Really? Not meant that?

Another dramatic pause, within the third of the line. The vast ocean is now strained of its “disguises”. We are given, now, “A drop” – at last, a poem! One poem, which is so loud, when read out, that it’s “a crash of water”.

Alas, it still “means/Nothing.”  The run-on here is strong, and the line it runs to end-stops just as powerfully, when it is the only word standing and with a full-stop into the bargain.  The new line, a word by itself, after this, is also solitary. “It” is another strong run-on.  

Those two one-liners are placed, strategically, in the middle of the poem.  The first has five lines before it, and the second also five lines, after it.  They are like mirrors: "Nothing" = "It"; "It" is "Nothing". Perfect symmetry. By the way, symmetry - and it cousin, parallelism - plays a major role in most good poetry.
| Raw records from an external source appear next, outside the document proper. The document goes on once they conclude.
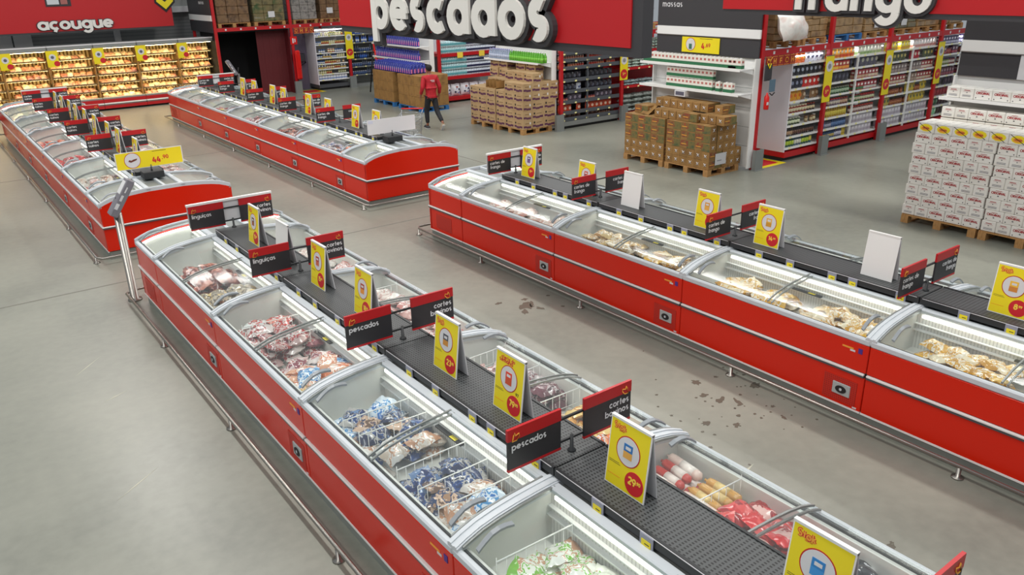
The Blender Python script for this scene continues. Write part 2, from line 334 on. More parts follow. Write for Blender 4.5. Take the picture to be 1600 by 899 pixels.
def lid(parent, side, y0, y1, lift, hy):
    xs = [-.965, -.92, -.82, -.7, -.55, -.4, -.27]
    if side > 0: xs = [-x for x in reversed(xs)]
    m = MB(); arch(m, xs, y0, y1, .006+lift, .011+lift, GLASS, False); o = m.build('glass_lid', parent)
    for ya in (y0, y1-.014): m = MB(); arch(m, xs, ya, ya+.014, .001+lift, .017+lift, ALU); m.build('lid_edge', o)
    h = MB(); xc = -.80*(-1 if side > 0 else 1)           # crescent grip standing on the glass
    pts = [(xc+.13*t, hy, zprof(xc+.13*t)+.018+lift+.035*math.cos(t*PI/2)) for t in (-1, -.6, -.2, .2, .6, 1)]
    for (p, q) in zip(pts, pts[1:]):
        h.add([(p[0], hy-.014, p[2]-.012), (q[0], hy-.014, q[2]-.012), (q[0], hy+.014, q[2]), (p[0], hy+.014, p[2]),
               (p[0], hy-.014, p[2]+.004), (q[0], hy-.014, q[2]+.004), (q[0], hy+.014, q[2]+.012), (p[0], hy+.014, p[2]+.012)],
              [(0, 3, 2, 1), (4, 5, 6, 7), (0, 1, 5, 4), (2, 3, 7, 6), (0, 4, 7, 3), (1, 2, 6, 5)], PLINTH if 0 else mat('grip_grey', '8B9196', .35))
    h.build('lid_handle', o)
FZ = .61     # basket floor inside the freezers
def freezer(length, end=None):
    """end: None middle module, 'near' closed at y=0, 'far' closed at y=length"""
    L = length; r = thing('island_freezer', '', 'freezer'); y_ = .072 if end == 'near' else 0; Le = L-.072 if end == 'far' else L
    m = MB(); m.box(-.975, .975, .03 if end == 'near' else 0, L, 0, .125, PLINTH); m.build('plinth', r)
    for s in (-1, 1):
        a, b = sorted((s*1.0, s*.94))
        m = MB(); m.box(a, b, .004, L-.004, .14, .492, RED, .006); m.box(a, b, .004, L-.004, .538, .81, RED, .006); m.box(a+.01, b-.01, .004, L-.004, .49, .54, BLACK)
        m.build('side_panel', r)
        m = MB(); q = s*1.018; a2, b2 = sorted((q, s*.99)); m.box(a2, b2, .012, L-.012, .515, .535, WHITE, .004); m.box(*sorted((s*1.012, s*.99)), .012, L-.012, .495, .516, mat('bumper_grey', '4C4F52', .4))
        m.build('bumper_strip', r)
        m = MB(); m.box(*sorted((s*1.004, s*.985)), .004, L-.004, .125, .142, WHITE); m.build('base_trim', r)
    m = MB()
    for s in (-1, 1):
        m.box(*sorted((s*.94, s*.905)), y_, Le, .3, .84, LINER); m.box(*sorted((s*.27, s*.25)), y_, Le, .3, .965, RIB)
        m.box(*sorted((s*.255, s*.90)), y_, Le, FZ-.04, FZ, LINER)
        m.box(*sorted((s*.31, s*.27)), y_, Le, .80, .812, WHITE); m.box(*sorted((s*.30, s*.27)), y_, Le, .86, .868, WHITE)
    ys = [0] if end is None else ([] if end == 'near' else [0])
    for y in (0, L-.03):
        if (end == 'near' and y == 0) or (end == 'far' and y > 0): continue
        for xs in (XL, XR_):
            vs = []
            for x in xs: vs += [(x*.98, y+.002, .3), (x*.98, y+.028, .3), (x*.98, y+.028, zprof(x)-.02), (x*.98, y+.002, zprof(x)-.02)]
            fs = []
            for i in range(len(xs)-1): a = 4*i; b = a+4; fs += [(a+3, b+3, b+2, a+2), (a, b, b+3, a+3), (a+1, a+2, b+2, b+1)]
            m.add(vs, fs, LINER)
    m.build('tub', r)
    m = MB(); m.box(-.24, .24, y_, Le, .14, .985, ALU); m.build('centre_spine', r)
    m = MB()
    for s in (-1, 1):
        m.box(*sorted((s*1.004, s*.955)), 0, L, .81, .872, GREY, .012)
        m.box(*sorted((s*.965, s*.935)), .04, L-.04, .838, .862, BLACK)
        m.box(*sorted((s*.30, s*.225)), 0, L, .975, 1.016, GREY, .008)
    for ya, yb in ((0, .052), (L-.052, L)): arch(m, XA, ya, yb, -.03, .022, GREY)
    for ya in (.014, L-.04): arch(m, XA, ya, ya+.026, .022, .03, GREY)
    m.build('rim_frame', r)
    for s in (-1, 1):
        h = L/2
        if end is None:
            lid(r, s, .055, h+.03, .006, .13 if 1 else 0); lid(r, s, h-.03, L-.055, 0, L-.16)
        else: lid(r, s, .055, L-.055, 0, .14 if end == 'near' else L-.14)
        m = MB(); m.box(*sorted((s*.285, s*.262)), .08, L-.08, .93, .955, LED); m.build('light_strip', r)
    if end:
        y = 0 if end == 'near' else L; d = -1 if end == 'near' else 1
        pr = [(x, zprof(x)-.03) for x in XA]
        m = MB()
        lo = [(-1, .14), (1, .14), (1, .492), (-1, .492)]; hi = [(-1, .538), (1, .538)]+[(p[0], p[1]) for p in reversed(pr)]
        O = (0, y+(.0 if d > 0 else .06), 0)
        if d < 0: m.ext(lo, O, XR, ZU, .06, RED); m.ext(hi, O, XR, ZU, .06, RED); m.box(-.99, .99, .01, .05, .49, .54, BLACK)
        else:
            m.ext([(-a, b) for a, b in reversed(lo)][::1] if 0 else lo, (0, L, 0), XR, ZU, .06, RED); m.ext(hi, (0, L, 0), XR, ZU, .06, RED); m.box(-.99, .99, L-.05, L-.01, .49, .54, BLACK)
        m.build('end_panel', r)
        yi = .061 if d < 0 else L-.070; m = MB(); m.ext([(-.9, .3), (.9, .3)]+[(p[0]*.9, p[1]-.02) for p in reversed(pr)], (0, yi+.009, 0), XR, ZU, .009, LINER); m.build('end_liner', r)
        m = MB(); ya, yb = sorted((y, y+d*.018)); m.box(-1.015, 1.015, ya, yb, .515, .535, WHITE, .004); m.box(-1.01, 1.01, ya, yb-.004, .495, .516, mat('bumper_grey'))
        m.build('bumper_strip', r)
        ya, yb = sorted((y-d*.074, y-d*.09)); m = MB(); arch(m, [x*.95 for x in XA], ya, yb, -.075, -.05, LED); m.build('light_strip', r)
        m = MB(); m.box(-.02, .02, .05, L-.05, .985, 1.02, GREY); m.build('centre_bar', r)
        m = MB(); m.box(.76, .95, *sorted((y+d*(.061 if d > 0 else .001), y+d*(.063 if d > 0 else .003))), .43, .48, VENTM); m.build('vent_grille', r)
        if d > 0: MB().box(-1.003, -.99, .3, .75, .2, .43, VENTM).build('vent_grille', r)
    else:
        m = MB(); m.box(-1.003, -.99, .06, .40, .17, .42, VENTM); m.build('vent_grille', r)
        m = MB(); m.box(-1.012, -.99, .12, .30, .24, .36, mat('instrument_plate', 'A9B0B0', .4), .004)
        m.disc((-1.012, .21, .3), NX, ZU, .055, .006, INK, 20, .036); m.disc((-1.018, .21, .3), NX, ZU, .014, .002, GREY, 12)
        cp = m.build('control_panel', r)
        m = MB(); m.box(-1.003, -.99, .15, .26, .735, .75, GOLD); m.box(-1.003, -.99, .13, .18, .715, .733, WPAN); m.box(-1.004, -.99, .06, .10, .715, .765, mat('violet_badge', '4A2A86', .5))
        m.build('maker_badge', r)
        m = MB(); m.box(-1.003, -.99, .04, .08, .155, .17, WPAN); m.build('rating_plate', r)
        m = MB(); m.box(-.32, -.285, .95, 1.30, .812, .826, INK); m.box(-.322, -.29, 1.02, 1.1, .826, .828, YEL); m.build('shelf_talker', r)
    return r
MODL = 2.22; ENDL = .95
fr_mid = freezer(MODL); fr_near = freezer(ENDL, 'near'); fr_far = freezer(ENDL, 'far')
ORD = ['nearest', 'second', 'third', 'fourth', 'fifth', 'sixth']
XA_, XB_ = 2.95, 7.41
ISL = {'A': ('near centre island', XA_), 'B': ('near right island', XB_), 'C': ('far right island', XB_), 'D': ('far left island', XA_)}
mods = {}
for row, y0, n in (('A', -1.15, 5), ('B', -1.15, 5), ('C', 14.05, 5), ('D', 14.05, 5)):
    nm, xc = ISL[row]
    for i in range(n):
        y = y0+i*MODL; mods[row, i] = y
        what = 'red island freezer with curved glass lids, %s to the camera in %s' % (ORD[i], nm)
        inst(fr_mid, 'island_freezer', what, 'freezer', (xc, y, 0), group='freezer modules of the '+nm)
    if row in 'CD':
        inst(fr_near, 'end_freezer', 'red arched freezer end unit closing the near end of '+nm, 'freezer', (xc, y0-ENDL-.005, 0))
    far = inst(fr_far, 'end_freezer', 'short red freezer end unit at the far end of '+nm, 'freezer', (xc, y0+n*MODL+.005, 0))
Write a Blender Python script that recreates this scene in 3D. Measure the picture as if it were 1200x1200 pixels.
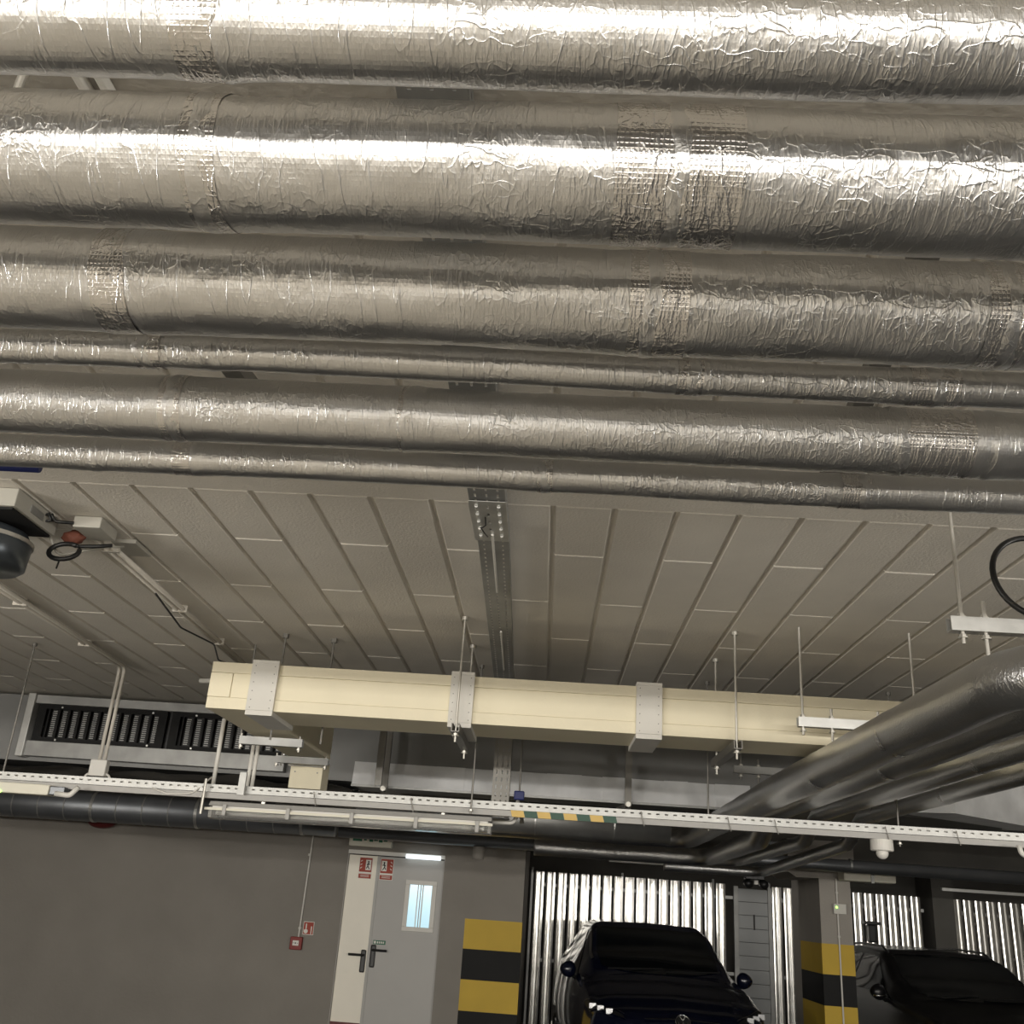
import bpy, bmesh, math, random
from mathutils import Vector, Matrix, noise
random.seed(7)
for o in list(bpy.data.objects): bpy.data.objects.remove(o)
S = bpy.context.scene
COL = S.collection
PI = math.pi

# ------------------------------------------------------------------ camera
FPX, EYE = 1150.0, 1.65
PIT, YAW, ROL = math.radians(21.7), math.radians(3.1), math.atan(.07)
fw = Vector((-math.sin(YAW)*math.cos(PIT), math.cos(YAW)*math.cos(PIT), math.sin(PIT)))
R0 = Vector((math.cos(YAW), math.sin(YAW), 0)); U0 = R0.cross(fw)
RR = math.cos(ROL)*R0 + math.sin(ROL)*U0; UU = math.cos(ROL)*U0 - math.sin(ROL)*R0
cd = bpy.data.cameras.new('camera'); cam = bpy.data.objects.new('camera', cd); COL.objects.link(cam)
cd.sensor_width = 36; cd.lens = 36*FPX/1200; cd.clip_start = .05; cd.clip_end = 100
M = Matrix((RR, UU, -fw)).transposed().to_4x4(); M.translation = Vector((0, 0, EYE))
cam.matrix_world = M
S.camera = cam

# ------------------------------------------------------------------ world, exposure, lights
w = bpy.data.worlds.new('world'); S.world = w; w.use_nodes = True
w.node_tree.nodes['Background'].inputs[0].default_value = (.9, .85, .75, 1)
w.node_tree.nodes['Background'].inputs[1].default_value = .02
S.view_settings.view_transform = 'Standard'; S.view_settings.look = 'None'
S.view_settings.gamma = 1; S.view_settings.use_curve_mapping = False
S.view_settings.exposure = 0.0
WARM = (1, .955, .88)
def tube_area_light(x, y, z, p, sx=1.5, sy=.12, col=WARM, rot=None):
    l = bpy.data.lights.new('tube_area_light', 'AREA'); l.shape = 'RECTANGLE'; l.size = sx; l.size_y = sy
    l.energy = p; l.color = col
    o = bpy.data.objects.new('tube_area_light', l); COL.objects.link(o); o.location = (x, y, z)
    if rot: o.rotation_euler = rot
    return o
for x, p_ in ((-4.3, 10), (-2.5, 10), (-.7, 9), (1.1, 6.5), (2.9, 5)):
    tube_area_light(x, -1.0, 2.08, p_, sx=1.6, sy=.26, rot=(math.radians(62), 0, 0))
for (x, y) in [(-5, -6.2), (-1.6, -6.2), (1.8, -6.2), (5, -6.2), (-3.6, -10), (0, -10), (3.6, -10)]:
    tube_area_light(x, y, 2.2, 118, rot=(math.radians(70), 0, 0))
tube_area_light(-4.8, .8, 2.0, 80, rot=(math.radians(115), 0, math.radians(-35)))
tube_area_light(5.2, 1.4, 2.0, 80, rot=(math.radians(115), 0, math.radians(35)))
tube_area_light(1.7, 12.1, 2.75, 3.5, col=(1, .96, .9), rot=(math.radians(35), 0, 0))  # added lamp, hidden behind the beam, to brighten the slats
tube_area_light(5.3, 12.1, 2.75, 6, col=(1, .96, .9), rot=(math.radians(35), 0, 0))  # second added lamp, hidden over the next bay

# ------------------------------------------------------------------ materials
def mat(name, col, rough=.6, metal=0, bump=0, bscale=60, var=0, vscale=3, spec=.5, emit=None, es=0, coat=0):
    m = bpy.data.materials.new(name); m.use_nodes = True
    nt = m.node_tree; N = nt.nodes; L = nt.links; b = N['Principled BSDF']
    b.inputs['Base Color'].default_value = (*col, 1); b.inputs['Roughness'].default_value = rough
    b.inputs['Metallic'].default_value = metal; b.inputs['Specular IOR Level'].default_value = spec
    b.inputs['Coat Weight'].default_value = coat
    if emit: b.inputs['Emission Color'].default_value = (*emit, 1); b.inputs['Emission Strength'].default_value = es
    tc = N.new('ShaderNodeTexCoord')
    if var:
        n = N.new('ShaderNodeTexNoise'); n.inputs['Scale'].default_value = vscale; n.inputs['Detail'].default_value = 5
        L.new(tc.outputs['Object'], n.inputs['Vector'])
        r = N.new('ShaderNodeMapRange'); r.inputs[1].default_value = .3; r.inputs[2].default_value = .7
        r.inputs[3].default_value = 1-var; r.inputs[4].default_value = 1+var
        L.new(n.outputs[0], r.inputs[0])
        mx = N.new('ShaderNodeMix'); mx.data_type = 'RGBA'; mx.blend_type = 'MULTIPLY'; mx.inputs[0].default_value = 1
        mx.inputs[6].default_value = (*col, 1); L.new(r.outputs[0], mx.inputs[7]); L.new(mx.outputs[2], b.inputs['Base Color'])
    if bump:
        n2 = N.new('ShaderNodeTexNoise'); n2.inputs['Scale'].default_value = bscale; n2.inputs['Detail'].default_value = 4
        L.new(tc.outputs['Object'], n2.inputs['Vector'])
        bp = N.new('ShaderNodeBump'); bp.inputs['Strength'].default_value = bump; bp.inputs['Distance'].default_value = .01
        L.new(n2.outputs[0], bp.inputs['Height']); L.new(bp.outputs[0], b.inputs['Normal'])
    return m
def foil(name, col=(.62, .62, .62), rough=.30, scrim=.35, crease=1.0, tape=False):
    m = bpy.data.materials.new(name); m.use_nodes = True
    nt = m.node_tree; N = nt.nodes; L = nt.links; b = N['Principled BSDF']
    b.inputs['Base Color'].default_value = (*col, 1); b.inputs['Metallic'].default_value = 1
    uv = N.new('ShaderNodeUVMap')
    def mapping(sc, rot=0):
        mp = N.new('ShaderNodeMapping'); mp.inputs['Scale'].default_value = (sc[0], sc[1], 1)
        mp.inputs['Rotation'].default_value = (0, 0, rot); L.new(uv.outputs[0], mp.inputs['Vector']); return mp.outputs[0]
    def nz(vec, scale, detail=4, dist=0, rgh=.55):
        n = N.new('ShaderNodeTexNoise'); n.inputs['Scale'].default_value = scale; n.inputs['Detail'].default_value = detail
        n.inputs['Roughness'].default_value = rgh; n.inputs['Distortion'].default_value = dist; L.new(vec, n.inputs['Vector']); return n.outputs[0]
    def mth(op, a, bb=None, c=None):
        n = N.new('ShaderNodeMath'); n.operation = op
        for i, v in enumerate((a, bb, c)):
            if v is None: continue
            if isinstance(v, (int, float)): n.inputs[i].default_value = v
            else: L.new(v, n.inputs[i])
        return n.outputs[0]
    # ridged creases: 1-|2n-1| sharpened; lengthwise-squeezed so creases run round the pipe and diagonally
    def ridge(vec, scale, power, dist=.25):
        n = nz(vec, scale, 2, dist, .5)
        a = mth('ABSOLUTE', mth('MULTIPLY_ADD', n, 2, -1)); r = mth('SUBTRACT', 1, a)
        return mth('POWER', r, power)
    masklow = N.new('ShaderNodeMapRange'); masklow.inputs[1].default_value = .42; masklow.inputs[2].default_value = .62
    L.new(nz(mapping((3, 5)), 1.3, 2), masklow.inputs[0])
    mask = masklow.outputs[0]
    c1 = ridge(mapping((22, 4), .25), 1, 60)
    c2 = ridge(mapping((20, 34), -.8), 1, 34)
    c3 = ridge(mapping((60, 26), .5), 1, 12)
    fine = nz(mapping((1, .28)), 300, 4)
    mid = nz(mapping((1, .5)), 34, 3, .4)
    # scrim: woven square net printed through the foil
    sx = N.new('ShaderNodeSeparateXYZ'); L.new(uv.outputs[0], sx.inputs[0])
    gx = mth('POWER', mth('ABSOLUTE', mth('SINE', mth('MULTIPLY', sx.outputs[0], PI/.0065))), 6)
    gy = mth('POWER', mth('ABSOLUTE', mth('SINE', mth('MULTIPLY', sx.outputs[1], PI/.0065))), 6)
    grid = mth('MAXIMUM', gx, gy)
    h = mth('MULTIPLY', c1, .35*crease)
    h = mth('ADD', h, mth('MULTIPLY', mth('MULTIPLY', c2, mask), .38*crease))
    h = mth('ADD', h, mth('MULTIPLY', mth('MULTIPLY', c3, mth('ADD', mask, .35)), .34*crease))
    h = mth('ADD', h, mth('MULTIPLY', mid, .9))
    h = mth('ADD', h, mth('MULTIPLY', fine, .45))
    h = mth('ADD', h, mth('MULTIPLY', nz(mapping((1, .05), .06), 240, 3), .42))
    gm = mth('ADD', mth('MULTIPLY', mth('SUBTRACT', 1, mask), 1), .1)
    h = mth('ADD', h, mth('MULTIPLY', mth('MULTIPLY', grid, gm), scrim*.16 if not tape else .18))
    bp = N.new('ShaderNodeBump'); bp.inputs['Strength'].default_value = .7; bp.inputs['Distance'].default_value = .0024
    L.new(h, bp.inputs['Height']); L.new(bp.outputs[0], b.inputs['Normal'])
    rr = N.new('ShaderNodeMapRange'); rr.inputs[3].default_value = rough-.05; rr.inputs[4].default_value = rough+.12
    L.new(nz(mapping((2, 3)), 3, 4), rr.inputs[0]); L.new(rr.outputs[0], b.inputs['Roughness'])
    return m
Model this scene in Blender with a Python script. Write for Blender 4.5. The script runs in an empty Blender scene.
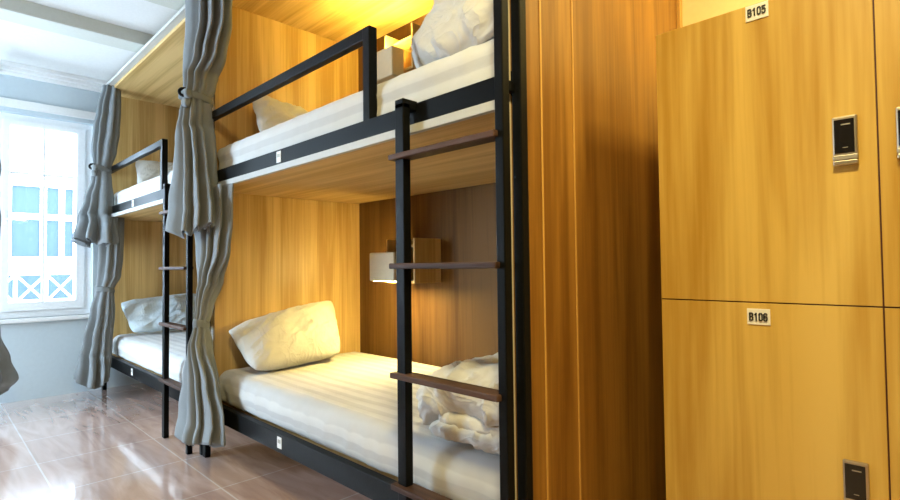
import bpy, bmesh, math, random
from mathutils import Vector, Matrix, noise
random.seed(7)
sc = bpy.context.scene
COL = sc.collection
H = 0.925                      # eye height above the floor; every z below is given relative to the eye

# ------------------------------------------------------------------ materials
def nt(name):
    m = bpy.data.materials.new(name); m.use_nodes = True
    t = m.node_tree; b = t.nodes['Principled BSDF']
    return m, t, b
def plain(name, c, rough=.5, metal=0, bump=0, bscale=60, spec=.5):
    m, t, b = nt(name)
    b.inputs['Base Color'].default_value = (*c, 1); b.inputs['Roughness'].default_value = rough
    b.inputs['Metallic'].default_value = metal; b.inputs['Specular IOR Level'].default_value = spec
    tc = t.nodes.new('ShaderNodeTexCoord'); n = t.nodes.new('ShaderNodeTexNoise')
    n.inputs['Scale'].default_value = bscale; n.inputs['Detail'].default_value = 4
    t.links.new(tc.outputs['Object'], n.inputs['Vector'])
    mx = t.nodes.new('ShaderNodeMix'); mx.data_type = 'RGBA'
    mx.inputs['A'].default_value = (*[v * .94 for v in c], 1); mx.inputs['B'].default_value = (*[min(1, v * 1.05) for v in c], 1)
    t.links.new(n.outputs['Fac'], mx.inputs['Factor']); t.links.new(mx.outputs['Result'], b.inputs['Base Color'])
    if bump:
        bp = t.nodes.new('ShaderNodeBump'); bp.inputs['Strength'].default_value = bump; bp.inputs['Distance'].default_value = .01
        t.links.new(n.outputs['Fac'], bp.inputs['Height']); t.links.new(bp.outputs['Normal'], b.inputs['Normal'])
    return m
def wood(name, dark, light, axis=2, rough=.42, across=11, seed=0.0, spec=.35):
    m, t, b = nt(name); N = t.nodes.new; L = t.links.new
    tc = N('ShaderNodeTexCoord'); mp = N('ShaderNodeMapping')
    s = [across] * 3; s[axis] = .55; mp.inputs['Scale'].default_value = s; mp.inputs['Location'].default_value = (seed, seed * 1.7, seed * .6)
    L(tc.outputs['Object'], mp.inputs['Vector'])
    n1 = N('ShaderNodeTexNoise'); n1.inputs['Scale'].default_value = 1; n1.inputs['Detail'].default_value = 5; n1.inputs['Distortion'].default_value = .7
    L(mp.outputs['Vector'], n1.inputs['Vector'])
    mp2 = N('ShaderNodeMapping'); s2 = [across * 9] * 3; s2[axis] = 2.2; mp2.inputs['Scale'].default_value = s2
    L(tc.outputs['Object'], mp2.inputs['Vector'])
    n2 = N('ShaderNodeTexNoise'); n2.inputs['Scale'].default_value = 1; n2.inputs['Detail'].default_value = 3
    L(mp2.outputs['Vector'], n2.inputs['Vector'])
    ad = N('ShaderNodeMath'); ad.operation = 'MULTIPLY_ADD'; ad.inputs[1].default_value = .35
    L(n2.outputs['Fac'], ad.inputs[0]); L(n1.outputs['Fac'], ad.inputs[2])
    r = N('ShaderNodeValToRGB'); r.color_ramp.elements[0].position = .53; r.color_ramp.elements[1].position = .81
    r.color_ramp.elements[0].color = (*dark, 1); r.color_ramp.elements[1].color = (*light, 1)
    L(ad.outputs[0], r.inputs['Fac']); L(r.outputs['Color'], b.inputs['Base Color'])
    b.inputs['Roughness'].default_value = rough; b.inputs['Specular IOR Level'].default_value = spec
    bp = N('ShaderNodeBump'); bp.inputs['Strength'].default_value = .06; bp.inputs['Distance'].default_value = .003
    L(ad.outputs[0], bp.inputs['Height']); L(bp.outputs['Normal'], b.inputs['Normal'])
    return m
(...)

To some poets, like Spicer, “It” – poetry – is their “bread and butter/Pepper and salt.” Big pause, again: it is “The death/ That young men hope for.”

Does the poet, or the poem, have a point or is he or it waxing “Aimlessly”, pounding the ocean’s (poetry’s) “shore”; merely “White and aimless signals.”

Is that why “No/One listens to poetry.” ?

Thing Language is from My Vocabulary Did This To Me: The Collected Poems of Jack Spicer , published this year by Wesleyan University Press.

Jack Spicer was born in 1925, in Hollywood, but lived only to 1965, in San Francisco.